TASK OBJECTIVE
Locate every line below that contains the word "from" and copy it.

COLLECTED MATERIAL
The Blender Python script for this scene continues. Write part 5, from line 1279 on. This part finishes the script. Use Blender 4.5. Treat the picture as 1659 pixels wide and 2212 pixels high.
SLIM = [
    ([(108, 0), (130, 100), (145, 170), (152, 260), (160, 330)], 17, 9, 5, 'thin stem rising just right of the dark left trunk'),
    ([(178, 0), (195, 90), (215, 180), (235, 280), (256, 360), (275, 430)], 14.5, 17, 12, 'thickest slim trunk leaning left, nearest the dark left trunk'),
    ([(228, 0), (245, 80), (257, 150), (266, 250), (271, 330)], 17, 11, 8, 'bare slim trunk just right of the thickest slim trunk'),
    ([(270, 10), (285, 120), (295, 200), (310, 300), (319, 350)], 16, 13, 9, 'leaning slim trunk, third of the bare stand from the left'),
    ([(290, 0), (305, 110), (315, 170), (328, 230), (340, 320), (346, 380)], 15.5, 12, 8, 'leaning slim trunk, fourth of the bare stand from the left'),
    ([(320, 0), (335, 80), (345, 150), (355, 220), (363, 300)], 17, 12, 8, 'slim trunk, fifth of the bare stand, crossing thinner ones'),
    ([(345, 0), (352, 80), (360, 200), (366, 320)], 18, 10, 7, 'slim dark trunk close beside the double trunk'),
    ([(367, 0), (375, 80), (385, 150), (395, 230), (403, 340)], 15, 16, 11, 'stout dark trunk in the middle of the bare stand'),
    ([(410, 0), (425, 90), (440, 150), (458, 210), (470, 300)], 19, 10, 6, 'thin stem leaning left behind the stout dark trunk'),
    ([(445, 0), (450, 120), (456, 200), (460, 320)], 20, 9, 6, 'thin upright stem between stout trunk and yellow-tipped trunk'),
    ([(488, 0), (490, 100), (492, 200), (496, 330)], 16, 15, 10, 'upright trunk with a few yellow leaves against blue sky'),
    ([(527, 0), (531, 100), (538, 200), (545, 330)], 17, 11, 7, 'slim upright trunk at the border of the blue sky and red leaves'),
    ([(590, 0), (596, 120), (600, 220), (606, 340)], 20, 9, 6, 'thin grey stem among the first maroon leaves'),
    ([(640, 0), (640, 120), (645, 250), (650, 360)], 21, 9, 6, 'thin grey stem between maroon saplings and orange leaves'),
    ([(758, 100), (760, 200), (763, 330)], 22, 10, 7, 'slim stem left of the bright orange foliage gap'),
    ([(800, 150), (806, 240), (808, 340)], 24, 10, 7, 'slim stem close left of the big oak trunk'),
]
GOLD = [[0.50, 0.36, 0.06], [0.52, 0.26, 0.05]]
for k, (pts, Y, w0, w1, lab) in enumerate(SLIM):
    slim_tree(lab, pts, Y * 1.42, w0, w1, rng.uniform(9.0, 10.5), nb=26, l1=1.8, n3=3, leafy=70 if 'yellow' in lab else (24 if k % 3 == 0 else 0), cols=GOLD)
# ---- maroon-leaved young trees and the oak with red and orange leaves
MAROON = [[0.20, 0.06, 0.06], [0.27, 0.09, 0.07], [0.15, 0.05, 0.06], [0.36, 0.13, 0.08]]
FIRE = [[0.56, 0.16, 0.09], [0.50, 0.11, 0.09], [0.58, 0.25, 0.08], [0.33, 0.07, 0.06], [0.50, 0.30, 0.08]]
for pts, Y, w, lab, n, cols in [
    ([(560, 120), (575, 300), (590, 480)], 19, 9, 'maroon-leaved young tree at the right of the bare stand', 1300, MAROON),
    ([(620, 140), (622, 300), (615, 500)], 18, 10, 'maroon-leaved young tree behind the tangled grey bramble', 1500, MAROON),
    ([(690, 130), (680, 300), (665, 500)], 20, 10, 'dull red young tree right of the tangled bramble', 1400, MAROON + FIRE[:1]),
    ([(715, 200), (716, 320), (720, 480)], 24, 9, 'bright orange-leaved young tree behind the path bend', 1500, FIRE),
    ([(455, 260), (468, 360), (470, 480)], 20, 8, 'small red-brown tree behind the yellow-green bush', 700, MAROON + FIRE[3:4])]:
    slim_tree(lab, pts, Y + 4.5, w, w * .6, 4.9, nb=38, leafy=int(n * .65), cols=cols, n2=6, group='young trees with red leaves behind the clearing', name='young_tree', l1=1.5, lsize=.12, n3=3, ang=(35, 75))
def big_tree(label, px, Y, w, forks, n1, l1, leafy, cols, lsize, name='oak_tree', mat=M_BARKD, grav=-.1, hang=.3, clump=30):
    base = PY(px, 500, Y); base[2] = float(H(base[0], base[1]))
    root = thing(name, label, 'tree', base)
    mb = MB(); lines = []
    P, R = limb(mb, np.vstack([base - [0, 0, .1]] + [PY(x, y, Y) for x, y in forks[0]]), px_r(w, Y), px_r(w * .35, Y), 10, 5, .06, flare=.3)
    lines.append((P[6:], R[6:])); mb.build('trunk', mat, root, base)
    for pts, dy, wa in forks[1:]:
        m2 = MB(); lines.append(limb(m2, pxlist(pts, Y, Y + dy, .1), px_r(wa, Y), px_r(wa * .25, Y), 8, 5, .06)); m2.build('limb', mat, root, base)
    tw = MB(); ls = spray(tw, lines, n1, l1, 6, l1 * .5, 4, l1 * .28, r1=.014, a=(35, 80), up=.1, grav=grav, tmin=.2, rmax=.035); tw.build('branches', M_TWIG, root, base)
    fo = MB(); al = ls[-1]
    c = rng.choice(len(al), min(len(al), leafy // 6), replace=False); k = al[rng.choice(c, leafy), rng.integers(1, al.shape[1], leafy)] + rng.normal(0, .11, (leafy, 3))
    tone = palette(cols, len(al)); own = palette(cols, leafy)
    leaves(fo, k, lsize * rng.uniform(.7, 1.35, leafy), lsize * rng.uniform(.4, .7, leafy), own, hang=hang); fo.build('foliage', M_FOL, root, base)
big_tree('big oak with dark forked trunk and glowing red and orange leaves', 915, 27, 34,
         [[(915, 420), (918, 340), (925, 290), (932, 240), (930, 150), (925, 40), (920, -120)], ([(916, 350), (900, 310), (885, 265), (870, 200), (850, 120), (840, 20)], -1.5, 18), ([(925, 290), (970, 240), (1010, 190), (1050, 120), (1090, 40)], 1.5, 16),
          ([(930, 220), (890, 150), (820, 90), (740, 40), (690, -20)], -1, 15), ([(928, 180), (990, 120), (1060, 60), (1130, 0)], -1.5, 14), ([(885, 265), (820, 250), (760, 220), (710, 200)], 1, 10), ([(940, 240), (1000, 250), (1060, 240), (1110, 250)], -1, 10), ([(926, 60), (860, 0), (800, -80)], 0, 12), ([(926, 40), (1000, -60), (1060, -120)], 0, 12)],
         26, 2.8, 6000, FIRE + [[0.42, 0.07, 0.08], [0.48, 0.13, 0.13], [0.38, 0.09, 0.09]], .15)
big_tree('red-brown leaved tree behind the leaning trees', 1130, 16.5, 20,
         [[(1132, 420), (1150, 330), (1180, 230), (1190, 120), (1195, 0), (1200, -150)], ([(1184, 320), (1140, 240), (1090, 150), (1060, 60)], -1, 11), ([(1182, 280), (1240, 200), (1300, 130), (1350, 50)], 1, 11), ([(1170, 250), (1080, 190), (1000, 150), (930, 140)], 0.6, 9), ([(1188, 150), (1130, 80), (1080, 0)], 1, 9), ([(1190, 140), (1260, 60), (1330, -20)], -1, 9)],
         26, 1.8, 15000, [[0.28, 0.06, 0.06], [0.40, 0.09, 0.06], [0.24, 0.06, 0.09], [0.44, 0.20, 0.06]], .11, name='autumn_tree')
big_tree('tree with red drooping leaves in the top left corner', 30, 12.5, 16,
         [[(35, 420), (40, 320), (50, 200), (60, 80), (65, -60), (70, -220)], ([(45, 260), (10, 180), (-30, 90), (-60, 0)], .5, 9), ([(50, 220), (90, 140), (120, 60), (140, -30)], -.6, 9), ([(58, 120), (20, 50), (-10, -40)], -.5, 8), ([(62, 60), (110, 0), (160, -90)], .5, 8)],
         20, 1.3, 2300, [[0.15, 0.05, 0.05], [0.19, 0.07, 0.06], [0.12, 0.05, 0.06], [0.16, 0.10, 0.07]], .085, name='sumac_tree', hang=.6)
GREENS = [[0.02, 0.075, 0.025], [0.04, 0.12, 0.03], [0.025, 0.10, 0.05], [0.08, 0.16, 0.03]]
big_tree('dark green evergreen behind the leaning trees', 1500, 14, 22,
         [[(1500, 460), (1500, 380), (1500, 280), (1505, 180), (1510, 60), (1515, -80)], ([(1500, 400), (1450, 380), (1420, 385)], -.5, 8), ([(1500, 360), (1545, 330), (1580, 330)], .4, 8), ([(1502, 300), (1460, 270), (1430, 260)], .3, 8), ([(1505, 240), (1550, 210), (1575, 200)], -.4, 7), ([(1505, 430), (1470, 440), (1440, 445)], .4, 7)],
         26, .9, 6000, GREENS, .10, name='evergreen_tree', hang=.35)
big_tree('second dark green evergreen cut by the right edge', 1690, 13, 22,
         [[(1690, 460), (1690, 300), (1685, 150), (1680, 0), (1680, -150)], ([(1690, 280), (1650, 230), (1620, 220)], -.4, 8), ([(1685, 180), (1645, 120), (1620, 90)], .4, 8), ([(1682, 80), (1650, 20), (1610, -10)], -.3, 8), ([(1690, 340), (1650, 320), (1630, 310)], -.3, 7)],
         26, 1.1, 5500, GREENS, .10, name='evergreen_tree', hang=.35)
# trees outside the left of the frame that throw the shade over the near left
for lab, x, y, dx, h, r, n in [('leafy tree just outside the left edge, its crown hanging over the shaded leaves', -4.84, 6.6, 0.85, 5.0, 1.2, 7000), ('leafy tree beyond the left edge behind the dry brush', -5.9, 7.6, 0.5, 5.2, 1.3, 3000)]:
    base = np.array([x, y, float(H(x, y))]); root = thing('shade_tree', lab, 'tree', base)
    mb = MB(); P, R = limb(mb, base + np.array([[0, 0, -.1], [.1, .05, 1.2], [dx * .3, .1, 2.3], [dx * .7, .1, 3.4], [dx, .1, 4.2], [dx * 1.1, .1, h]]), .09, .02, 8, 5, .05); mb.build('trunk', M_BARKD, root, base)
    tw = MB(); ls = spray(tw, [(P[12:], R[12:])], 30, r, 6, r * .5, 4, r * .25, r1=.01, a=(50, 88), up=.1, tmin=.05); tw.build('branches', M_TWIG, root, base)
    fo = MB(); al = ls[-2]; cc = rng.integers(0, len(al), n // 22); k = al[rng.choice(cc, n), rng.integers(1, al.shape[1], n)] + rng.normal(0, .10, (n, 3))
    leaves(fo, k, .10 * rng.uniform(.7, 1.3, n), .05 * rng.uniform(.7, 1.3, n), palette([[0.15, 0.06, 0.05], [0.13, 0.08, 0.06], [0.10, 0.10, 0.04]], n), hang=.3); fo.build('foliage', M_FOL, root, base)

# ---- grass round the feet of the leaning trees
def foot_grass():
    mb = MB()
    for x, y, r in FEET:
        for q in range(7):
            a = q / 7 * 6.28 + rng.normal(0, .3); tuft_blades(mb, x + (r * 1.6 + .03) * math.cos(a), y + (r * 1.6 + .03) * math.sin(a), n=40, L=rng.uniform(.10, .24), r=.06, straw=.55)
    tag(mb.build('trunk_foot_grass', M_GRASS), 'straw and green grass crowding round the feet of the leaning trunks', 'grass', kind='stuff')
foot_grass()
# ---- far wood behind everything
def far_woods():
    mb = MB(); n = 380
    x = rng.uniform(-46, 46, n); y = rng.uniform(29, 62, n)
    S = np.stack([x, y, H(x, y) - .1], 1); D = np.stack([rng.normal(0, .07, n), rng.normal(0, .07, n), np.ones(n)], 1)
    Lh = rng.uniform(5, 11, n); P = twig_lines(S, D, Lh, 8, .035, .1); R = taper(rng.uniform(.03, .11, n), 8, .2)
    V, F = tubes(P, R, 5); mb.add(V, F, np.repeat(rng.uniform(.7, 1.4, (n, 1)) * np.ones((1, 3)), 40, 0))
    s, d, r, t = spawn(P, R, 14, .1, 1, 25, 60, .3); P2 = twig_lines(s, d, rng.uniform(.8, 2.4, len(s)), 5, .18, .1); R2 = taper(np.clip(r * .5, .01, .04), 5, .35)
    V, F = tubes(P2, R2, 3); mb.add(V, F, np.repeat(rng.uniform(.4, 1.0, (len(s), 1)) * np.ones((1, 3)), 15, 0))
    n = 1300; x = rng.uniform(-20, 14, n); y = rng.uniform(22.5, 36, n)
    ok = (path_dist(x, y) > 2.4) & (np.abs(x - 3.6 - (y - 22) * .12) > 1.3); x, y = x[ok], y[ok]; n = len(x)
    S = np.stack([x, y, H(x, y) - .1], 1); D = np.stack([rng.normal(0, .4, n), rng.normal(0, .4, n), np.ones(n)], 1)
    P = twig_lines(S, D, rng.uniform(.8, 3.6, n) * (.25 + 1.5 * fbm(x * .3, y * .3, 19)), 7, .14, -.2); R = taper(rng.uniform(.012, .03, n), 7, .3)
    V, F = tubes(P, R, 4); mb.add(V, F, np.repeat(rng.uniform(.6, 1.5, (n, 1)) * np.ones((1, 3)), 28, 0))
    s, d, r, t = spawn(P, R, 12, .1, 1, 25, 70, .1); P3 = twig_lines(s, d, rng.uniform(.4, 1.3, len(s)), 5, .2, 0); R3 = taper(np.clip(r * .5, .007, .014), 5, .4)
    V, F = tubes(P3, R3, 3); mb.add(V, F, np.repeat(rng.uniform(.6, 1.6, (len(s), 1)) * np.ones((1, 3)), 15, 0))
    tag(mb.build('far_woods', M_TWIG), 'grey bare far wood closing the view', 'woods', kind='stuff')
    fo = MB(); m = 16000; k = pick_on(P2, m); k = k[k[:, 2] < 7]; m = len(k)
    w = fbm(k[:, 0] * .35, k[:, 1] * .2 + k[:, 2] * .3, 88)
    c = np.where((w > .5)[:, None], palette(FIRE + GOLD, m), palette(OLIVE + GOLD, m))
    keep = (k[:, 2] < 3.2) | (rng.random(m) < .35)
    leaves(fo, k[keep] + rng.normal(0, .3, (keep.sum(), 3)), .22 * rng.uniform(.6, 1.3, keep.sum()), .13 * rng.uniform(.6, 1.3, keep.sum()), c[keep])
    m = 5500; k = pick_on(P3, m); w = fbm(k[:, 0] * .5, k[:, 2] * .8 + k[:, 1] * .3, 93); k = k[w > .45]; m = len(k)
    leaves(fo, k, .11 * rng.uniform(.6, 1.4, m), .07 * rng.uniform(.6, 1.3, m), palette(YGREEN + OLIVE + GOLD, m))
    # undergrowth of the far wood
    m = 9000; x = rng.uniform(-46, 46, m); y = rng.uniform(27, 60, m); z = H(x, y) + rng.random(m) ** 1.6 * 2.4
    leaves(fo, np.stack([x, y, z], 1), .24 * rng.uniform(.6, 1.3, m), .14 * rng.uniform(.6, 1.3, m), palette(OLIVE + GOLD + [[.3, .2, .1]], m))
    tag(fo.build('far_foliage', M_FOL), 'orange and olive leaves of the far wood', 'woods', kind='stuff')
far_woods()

THE ANSWER
The Blender Python script for this scene continues. Write part 5, from line 1279 on. This part finishes the script. Use Blender 4.5. Treat the picture as 1659 pixels wide and 2212 pixels high.
    ([(270, 10), (285, 120), (295, 200), (310, 300), (319, 350)], 16, 13, 9, 'leaning slim trunk, third of the bare stand from the left'),
    ([(290, 0), (305, 110), (315, 170), (328, 230), (340, 320), (346, 380)], 15.5, 12, 8, 'leaning slim trunk, fourth of the bare stand from the left'),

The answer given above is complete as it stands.